Kesempatan penyandang disabilitas masuk ke dunia kerja telah diatur dalam Undang-undang Nomor 8 Tahun 2016 tentang Penyandang Disabilitas. Dalam pasal 53, pemerintah pusat, pemerintah daerah, Badan Usaha Milik Negara, dan Badan Usaha Milik Daerah wajib mempekerjakan paling sedikit dua persen penyandang disabilitas dari jumlah pegawai atau pekerja.
Sementara perusahaan swasta wajib mempekerjakan paling sedikit satu persen penyandang disabilitas dari jumlah pegawai atau pekerja. Namun, menurut Anne, dalam prakteknya, aturan tersebut belum diterapkan dengan baik.
“Dalam beberapa kasus, difabel tidak dipekerjakan sesuai keahliannya. Jadi, kurang diberdayakan, hanya formalitas,” ujarnya.
Koordinator Kriya di ATC Widyatama Anunsiata Srisabda mengatakan, hibah studio kriya sangat membantu pihaknya dalam kegiatan belajar mengajar.
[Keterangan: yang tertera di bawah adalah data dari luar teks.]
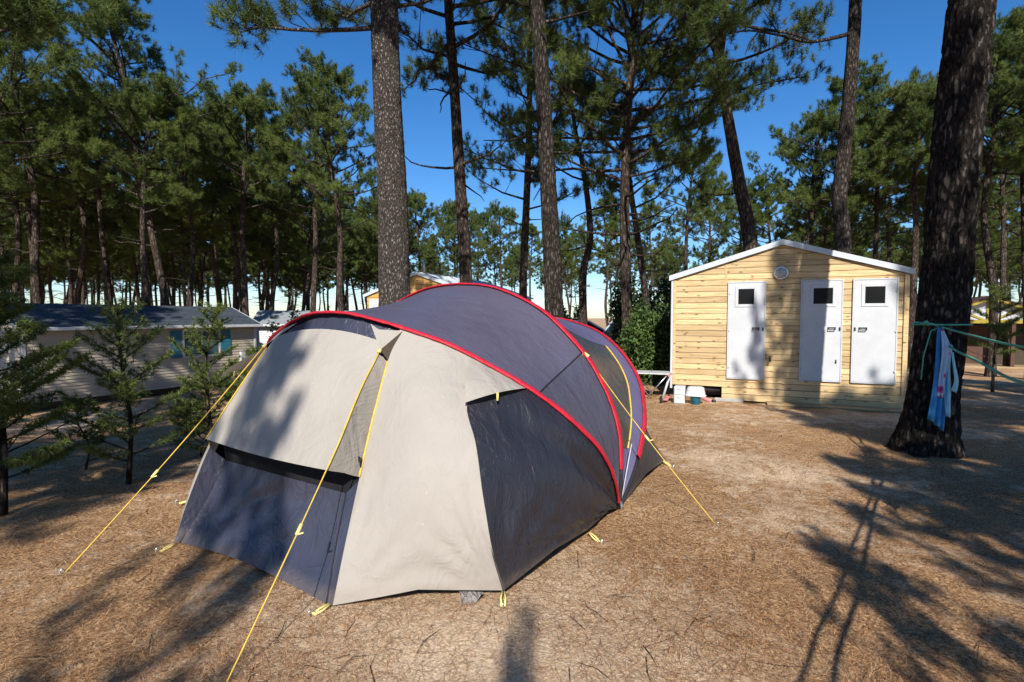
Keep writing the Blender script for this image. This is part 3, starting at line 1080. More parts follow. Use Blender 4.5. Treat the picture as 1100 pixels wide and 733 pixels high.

Selain dilengkapi beragam alat menggambar, ada juga perkakas untuk membuat beragam jenis kriya. Dia berharap, fasilitas itu meningkatkan kemampuan siswa disabilitas untuk membangun kesetaraan kompetensi melalui pendidikan vokasi.
“Semoga semakin banyak dukungan fasilitas seperti ini sehingga stigma penyandang disabilitas tidak mampu bekerja dapat dihapus,” ujarnya.
Selain jurusan kriya, LPK ATC Widyatama juga sudah lebih dahulu membuka jurusan desain grafis dan seni musik. Sebelum meresmikan studio kriya, digelar wisuda 14 siswa dari kedua jurusan itu.
Engkos Kosasih (58), salah satu orangtua wisudawan, mendorong ATC Widyatama meningkatkan jenjang pendidikan difabel hingga tingkat sarjana. Dia juga berharap kerja sama dengan industri diperkuat. “Anak-anak disabilitas memiliki potensi dalam dirinya. Jadi, berikan mereka kesempatan pendidikan dan berkarya yang sama,” ujarnya.
Anak-anak disabilitas memiliki potensi dalam dirinya. Jadi, berikan mereka kesempatan pendidikan dan berkarya yang sama
Dalam peresmian studio kriya itu, ACT Widyatama menyerahkan sertifikat penghargaan kepada Kompas CEO 100 Forum. Sertifikat itu diterima Kepala Desk Nusantara Harian Kompas Gesit Ariyanto.
Gesit berharap, peresmian studio kriya menjadi langkah kecil untuk mengembangkan kemampuan siswa-siswa difabel yang besar. “Kompas sebenarnya hanya menjadi alat. Kompas ada untuk menjadi tujuan-tujuan besar yang harus kita sokong dan jalani bersama,” ujarnya.